The 2017 season turned out to be her second-briefest yet, as the former No. 1 golfer played in just 15 LPGA Tour events. In 2016, she was felled by a similar finger injury and participated in only 10 tournaments that year.

Instead of playing professional golf, Park, 29, spent the past year with her family and pet dog Rio, which her husband gifted to her after she won Olympic gold at Rio 2016.

“Before, I only stayed for about two to three weeks and had to leave for tournaments,” Park said. “But in 2017, there were times when I stayed in Korea for more than a month. This allowed me to experience daily joy with my family, including Rio. It might be an everyday thing to others, but they were very special for me.”

After spending a majority of 2017 with her family, Park is ready to return to life as a professional golfer. She will be leaving for the United States this month for offseason training.

“Rather than rushing, I’ll take one thing at a time and find a goal within that,” Park said. “Winning is definitely one of those goals.”

At 27, Park became the second-youngest golfer to capture a career Grand Slam in 2015 and the youngest inductee into the LPGA Hall of Fame.

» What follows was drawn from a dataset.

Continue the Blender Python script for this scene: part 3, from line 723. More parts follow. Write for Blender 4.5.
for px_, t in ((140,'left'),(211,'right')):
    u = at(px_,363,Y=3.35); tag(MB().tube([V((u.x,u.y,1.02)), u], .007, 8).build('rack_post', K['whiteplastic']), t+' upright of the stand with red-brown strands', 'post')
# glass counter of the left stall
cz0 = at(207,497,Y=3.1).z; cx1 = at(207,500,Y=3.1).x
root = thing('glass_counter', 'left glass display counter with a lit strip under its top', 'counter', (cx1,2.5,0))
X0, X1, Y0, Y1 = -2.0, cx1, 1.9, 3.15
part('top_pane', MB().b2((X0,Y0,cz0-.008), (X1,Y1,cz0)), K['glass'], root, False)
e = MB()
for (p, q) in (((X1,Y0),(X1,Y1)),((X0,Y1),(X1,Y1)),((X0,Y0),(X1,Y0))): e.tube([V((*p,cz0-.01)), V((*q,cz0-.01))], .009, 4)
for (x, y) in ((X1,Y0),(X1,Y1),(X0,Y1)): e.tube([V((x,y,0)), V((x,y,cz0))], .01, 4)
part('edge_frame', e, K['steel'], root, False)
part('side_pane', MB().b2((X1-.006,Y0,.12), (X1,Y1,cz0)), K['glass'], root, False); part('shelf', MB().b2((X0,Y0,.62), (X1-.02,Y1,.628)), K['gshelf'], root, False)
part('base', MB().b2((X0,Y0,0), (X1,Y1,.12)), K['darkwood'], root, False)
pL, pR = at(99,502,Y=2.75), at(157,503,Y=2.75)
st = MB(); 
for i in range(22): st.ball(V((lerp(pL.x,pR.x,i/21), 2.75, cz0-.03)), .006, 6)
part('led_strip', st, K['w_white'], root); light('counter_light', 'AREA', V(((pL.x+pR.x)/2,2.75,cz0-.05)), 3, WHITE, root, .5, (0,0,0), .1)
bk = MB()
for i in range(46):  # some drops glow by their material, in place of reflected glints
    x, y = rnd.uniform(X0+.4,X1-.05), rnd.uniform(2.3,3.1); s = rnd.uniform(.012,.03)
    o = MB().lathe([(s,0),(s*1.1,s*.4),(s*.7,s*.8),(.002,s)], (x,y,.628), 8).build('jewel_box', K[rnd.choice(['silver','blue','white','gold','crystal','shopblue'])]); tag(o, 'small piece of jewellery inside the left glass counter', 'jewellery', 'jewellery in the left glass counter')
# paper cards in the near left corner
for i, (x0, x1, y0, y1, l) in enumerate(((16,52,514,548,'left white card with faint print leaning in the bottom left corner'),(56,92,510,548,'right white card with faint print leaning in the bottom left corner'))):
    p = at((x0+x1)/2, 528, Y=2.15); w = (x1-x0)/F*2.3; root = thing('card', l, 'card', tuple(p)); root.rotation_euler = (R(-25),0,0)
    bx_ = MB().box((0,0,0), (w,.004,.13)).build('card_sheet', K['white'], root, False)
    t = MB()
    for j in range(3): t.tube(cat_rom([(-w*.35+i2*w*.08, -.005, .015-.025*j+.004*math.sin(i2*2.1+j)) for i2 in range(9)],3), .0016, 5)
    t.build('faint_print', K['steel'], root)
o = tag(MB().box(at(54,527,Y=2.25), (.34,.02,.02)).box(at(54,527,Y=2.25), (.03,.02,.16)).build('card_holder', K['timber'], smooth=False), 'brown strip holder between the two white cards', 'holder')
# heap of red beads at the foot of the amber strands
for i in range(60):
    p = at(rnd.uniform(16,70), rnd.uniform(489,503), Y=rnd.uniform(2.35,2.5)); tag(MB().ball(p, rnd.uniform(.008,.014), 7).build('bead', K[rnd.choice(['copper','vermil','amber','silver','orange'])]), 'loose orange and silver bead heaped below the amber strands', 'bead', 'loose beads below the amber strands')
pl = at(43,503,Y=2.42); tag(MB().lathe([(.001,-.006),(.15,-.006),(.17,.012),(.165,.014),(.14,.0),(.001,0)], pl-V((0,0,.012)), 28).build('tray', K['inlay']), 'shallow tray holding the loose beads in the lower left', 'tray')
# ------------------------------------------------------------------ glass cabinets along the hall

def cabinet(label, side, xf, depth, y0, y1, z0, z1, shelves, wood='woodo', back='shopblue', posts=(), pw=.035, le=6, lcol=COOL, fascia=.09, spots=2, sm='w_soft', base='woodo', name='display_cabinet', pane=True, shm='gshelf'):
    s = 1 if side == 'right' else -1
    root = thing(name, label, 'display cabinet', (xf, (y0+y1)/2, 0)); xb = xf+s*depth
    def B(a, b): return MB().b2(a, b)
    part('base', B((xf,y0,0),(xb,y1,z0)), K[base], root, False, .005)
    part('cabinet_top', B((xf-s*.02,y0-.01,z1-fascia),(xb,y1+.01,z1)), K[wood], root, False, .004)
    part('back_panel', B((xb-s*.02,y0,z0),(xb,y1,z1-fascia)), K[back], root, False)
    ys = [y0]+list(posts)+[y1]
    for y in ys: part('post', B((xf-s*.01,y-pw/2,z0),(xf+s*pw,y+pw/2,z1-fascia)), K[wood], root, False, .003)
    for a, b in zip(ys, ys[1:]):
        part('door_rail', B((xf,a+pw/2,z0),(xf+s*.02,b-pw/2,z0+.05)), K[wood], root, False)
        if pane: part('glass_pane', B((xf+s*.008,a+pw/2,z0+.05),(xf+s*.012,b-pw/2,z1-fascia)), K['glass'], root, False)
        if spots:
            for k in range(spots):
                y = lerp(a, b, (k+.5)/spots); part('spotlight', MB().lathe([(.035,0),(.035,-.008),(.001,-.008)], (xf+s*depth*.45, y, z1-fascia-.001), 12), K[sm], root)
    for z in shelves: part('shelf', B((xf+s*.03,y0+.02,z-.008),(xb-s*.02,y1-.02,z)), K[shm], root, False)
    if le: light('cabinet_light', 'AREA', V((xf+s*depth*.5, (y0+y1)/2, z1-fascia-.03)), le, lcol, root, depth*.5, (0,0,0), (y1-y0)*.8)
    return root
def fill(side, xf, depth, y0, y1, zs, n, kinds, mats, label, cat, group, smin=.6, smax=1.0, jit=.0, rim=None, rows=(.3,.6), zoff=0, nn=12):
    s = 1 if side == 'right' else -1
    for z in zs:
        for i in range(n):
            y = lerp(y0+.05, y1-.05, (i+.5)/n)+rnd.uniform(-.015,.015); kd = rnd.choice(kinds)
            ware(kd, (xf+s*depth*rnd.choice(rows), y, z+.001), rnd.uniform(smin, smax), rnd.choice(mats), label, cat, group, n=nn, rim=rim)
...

She followed the next year with a gold medal at the Rio Olympics, where golf returned to the Games for the first time since 1900. With so many achievements early in her career, she admits setting even greater goals is difficult.

“I’ve lost a lot of energy compared to the past,” Park said. “I couldn’t find motivation since the Olympics, and I’ve lost a lot of my desire.

“But rather than losing all my energy,” she said, “I think it’s important for me to maintain myself at this level. I think my mind-set and energy are more important than the result.”

She may be losing some of her youthful luster, but certainly not her ambition. Out of all the LPGA events, Park has chosen major tournaments as the ones she’s most willing to win.

“At times, the U.S. Women’s Open makes me think that it is a true major tournament that I want to win,” Park said. “I want to win the Evian Championship, but to be honest; I want to win all the major tournaments.”

She also mentioned getting back up on top of the world ranking, emphasizing that she’d like to finish toward the upper echelons of the leaderboard than somewhere in the middle.

And since Park is turning 30 this year, she believes it will be a new life for her.

“When I started competitive golf, I thought to myself that I would spend my 20s as a professional golfer and my 30s doing something else,” Park said. “But my 20s have passed; I think I’ve worked hard. My 30s will be another turning point; it’ll be the start of a new life.”

Park will begin her 2018 season at the HSBC Women’s Champions as a title defender.